コロナで困難が増したこともあれば、公演が1年延期になったことで功を奏したことも。ジョニーこと関場理生は、その間にお互いのことを知ることができ、ゆっくりなじむことができたという。「このプロジェクトに関わるまで、耳の聞こえない人とコミュニケーションをとったことがありませんでした。でもいまでは簡単な手話ができるようになりました。自分が話すときに手を動かすなんて、そもそもやろうと思ったことがなかったんですが、言葉と連動させて手が動くという経験が新鮮で、今後もこの感覚は忘れないでいたいと思います」。ほかの障害を持つ人とのコミュニケーションも貴重な機会だったという。「たとえばヤナギさんは高次脳機能障害ですが、これまでは脳に障害のある人と言葉を交わすのは難しいと感じていました。でも一緒に芝居をするとなると、話さざるを得ない。演劇をつくるからこそ話ができる、距離を近づける状況になったのは、とてもいい機会でした」。今回のプロジェクトで全盲者は彼女だけだが、みんなが手を差し伸べてくれている。「私にとっては一緒に歩くときにその人の特徴を感じられるので、みなさんがいろいろなかたちでサポートしてくれるのはとてもありがたいです」。

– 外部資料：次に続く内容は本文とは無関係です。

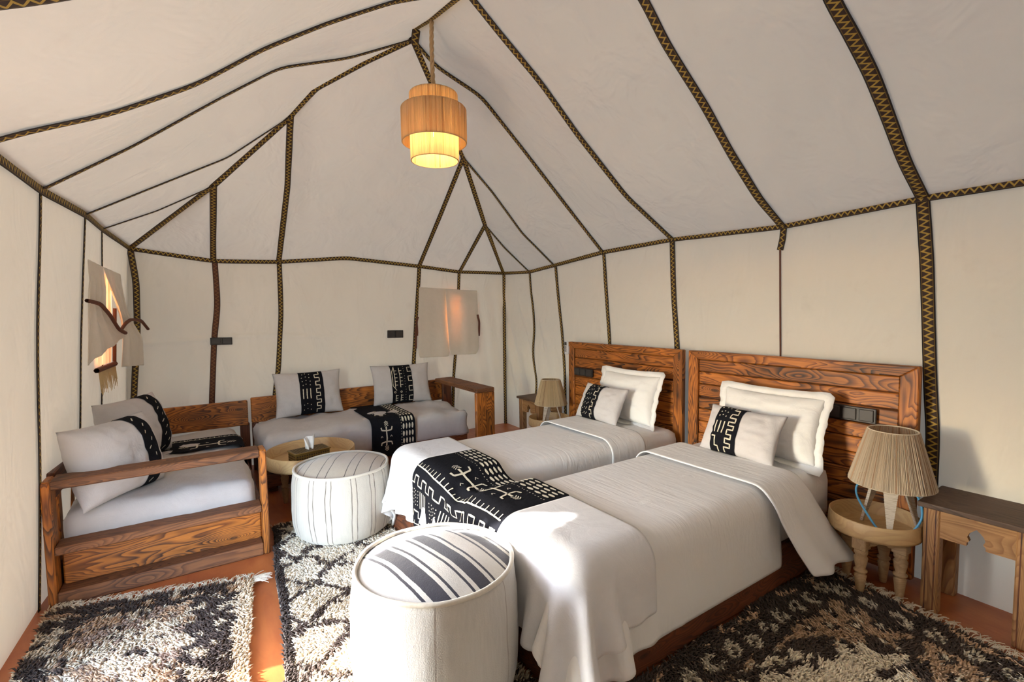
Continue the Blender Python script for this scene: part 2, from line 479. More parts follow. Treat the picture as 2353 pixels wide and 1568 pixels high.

Zoomで稽古場とつながるジェニー (Photo by Ryuichi Maruo)
大橋ひろえと柳浩太郎 (Photo by Jun Ishikawa / © Jun Ishikawa)
映像出演するファティマ・ニーモーガと瀬川サチカ (Photo by Jun Ishikawa / © Jun Ishikawa)
『テンペスト』ゲネプロの様子 (Photo by Jun Ishikawa / © Jun Ishikawa)

残念ながら来日が叶わなかったジェニー・シーレイは、それでもこの舞台がすばらしい作品になると確信している。「パンデミックのなかでつくられた、これまでにない作品。すべてが含まれた『テンペスト』になっていると思います。私たちの挑戦を見て、あなたの中にある“テンペスト”を発見してほしい。そして障害のある人たちの才能を味わってほしいと思っています」。また、この状況下で国際的な協働ができたことは、非常に意義のあることだという。「世界中の障害がある人たちがコラボレーションして何かをつくるということがとても重要です。世界の別々の場所にいても、お互いに支え合い、ひとつの目標に向かって一緒に作品をつくることができる。それが世界に希望を与えるのです」。

もしかしたらこの舞台の観客は、わかりづらさやもどかしさを感じることがあるかもしれない。でもそこで諦めるのではなく、見えない壁を乗り越えようとすること、想像力を働かせることで、見えてくるものがあるはずだ。前代未聞の状況でつくられた、これまでにない『テンペスト』。それは俳優や出演者、そして観客にとっても、いろいろな気づきを与えてくれる特別な作品になるに違いない。